「アニメンタリー決断」は1971年4月3日から同年9月25日まで、毎週土曜日午後7時30分から午後8時(一部地域を除く)まで、日本テレビ系列で放映されたタツノコプロ制作の戦記アニメである。
作・監修に戦記作家の児島襄、総監督に九里一平(現、タツノコプロ代表取締役社長)を起用した異色作である。
「アニメンタリー」とは「アニメ」と「ドキュメンタリー」を合わせた造語。
1941年12月8日のハワイ真珠湾奇襲攻撃から1945年8月15日の敗戦まで、太平洋戦争の主な出来事を全26話に渡って物語にした。(最終回の26話は戦争に関係のない話なので、実質的には25話までということになる。これについては後述する)
「アニメンタリー決断」は毎回、登場人物が決断を下すべく思い悩むシーンと、その後の結果の出るシーンで解説が入り、主題を明確にしていた。
また実在の人物と兵器が登場し、概ね史実通りに描くために正確な描写も心がけられていた。
芝居では敬礼の仕方や肩章の違いに気を遣って制作、音楽は実在する軍歌・戦時歌謡をアレンジしたものを使用、効果音は東宝映画でも使用されていた本物の爆発音やエンジン音などを使用した。
兵器関係の描写では、鉛筆の汚しの処理をそのままセルにマシントレースを行い、その重厚さを表現した。
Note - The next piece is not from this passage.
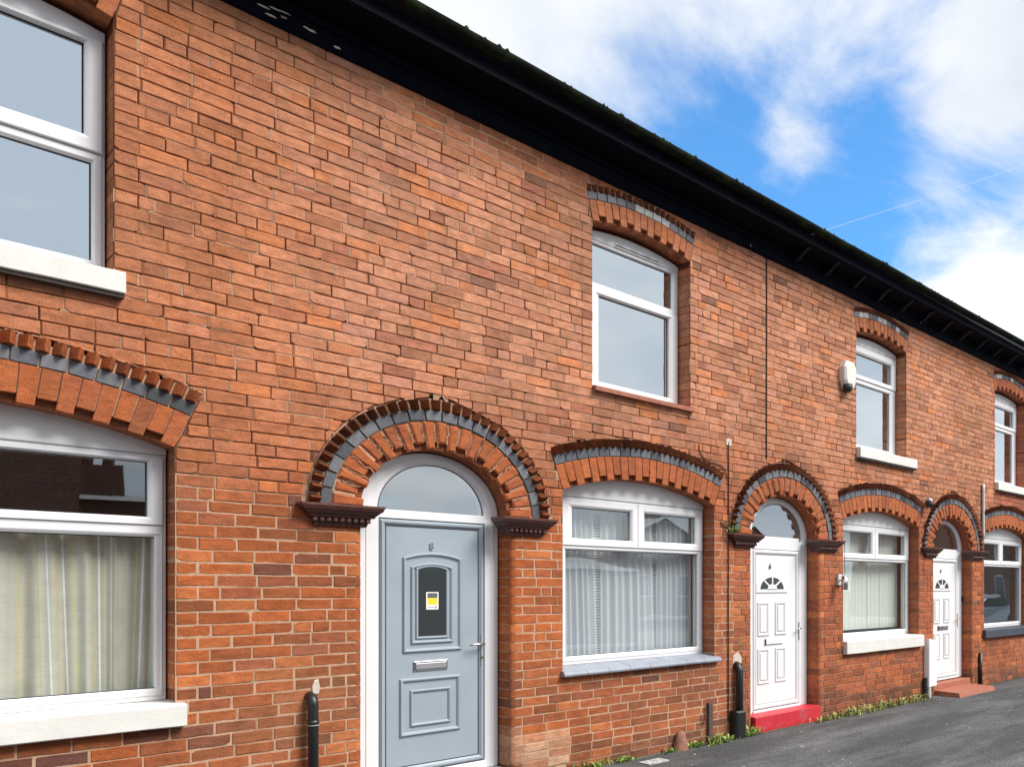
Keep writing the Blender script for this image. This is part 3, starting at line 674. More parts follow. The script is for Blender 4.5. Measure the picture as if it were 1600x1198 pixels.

爆発シーンでもリアルな映像を追及した結果、エアブラシで炎や火の粉を表現するなど、タツノコプロの技術はこの作品で飛躍的に進歩した。
しかし、この作品で得たものも多かったが失うものも多かった。それは「戦争賛美」、「軍国主義の復活」、「右寄り」などと各方面(主にPTA、各教育団体など)から非難されたことである。「テレビまんが」と呼ばれていた時代には、あまりにもリアルすぎたのである。だが、ここで得た技術は「科学忍者隊ガッチャマン」で存分に発揮され、後のアニメに多大な影響を与える作品となった。
「決断」に関わったスタッフはその後、数々の名作を世に出し、今日の日本アニメ界の礎となったのである。